June 18, 2014 - Conyers: “Judiciary Republicans Approve Bill to Spend Billions Reviewing All Federal Regulations”

Press Release

(WASHINGTON) – Today, the U.S. House Judiciary Committee held a full committee Markup of H.R. 4874, the “Search for and Cutting Regulations that are Unnecessarily Burdensome (SCRUB) Act of 2014.” Section 101(K) of the bill funds a new Retrospective Regulatory Review Commission by taking $ 25 million or 1%, whichever is greater, of unobligated funding from federal agencies. Under any methodology this figure would reach into the billions. After voting against H.R. 4874, Ranking Members John Conyers, Jr. (D-Mich.) issued the following statement:

This morning, my conservative colleagues on the Judiciary Committee continued their anti-regulatory push with the ‘SCRUB Act.’ While I strongly oppose the legislation, I do think that the bill is aptly-named; as the title implies, this legislation would do away with life-saving consumer and regulatory protections. This markup is simply another installment in the majority’s ideological agenda that prioritizes corporate profits over public health and safety.

The ‘SCRUB Act’ will siphon billions of dollars from agency coffers to finance a review of all existing regulations. Not only would this effort be costly, but it would divert needed agency funds into an unnecessary bureaucratic accounting project. Further, by simply focusing on the costs of federal safeguards, my Republican colleagues fail to account for the countless benefits of these protections. From food inspections, to guaranteeing that our air and water are clean, the government plays a major role in ensuring the public’s well-being.
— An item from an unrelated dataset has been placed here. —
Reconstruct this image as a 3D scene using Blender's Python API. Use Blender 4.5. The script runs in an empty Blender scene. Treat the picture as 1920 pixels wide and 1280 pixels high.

The SCRUB Act also takes a zero sum approach to protecting American’s health and safety by requiring that any new regulation, no matter how essential or beneficial, be offset by the repeal of an existing regulation. This could force agencies to make a false choice between existing protections and responding to new  threats to our health, safety, or food security.

Rather than promote a regulatory race-to-the-bottom, Congress should work to reinforce existing protections and shore up agency’s insufficient funding after years of budget austerity. Dismantling our highly-effective regulatory regime to fund a review of these safeguards is simply nonsensical and counterproductive. We have long since left the lawless days of the Wild West; I encourage House Republicans to do the same.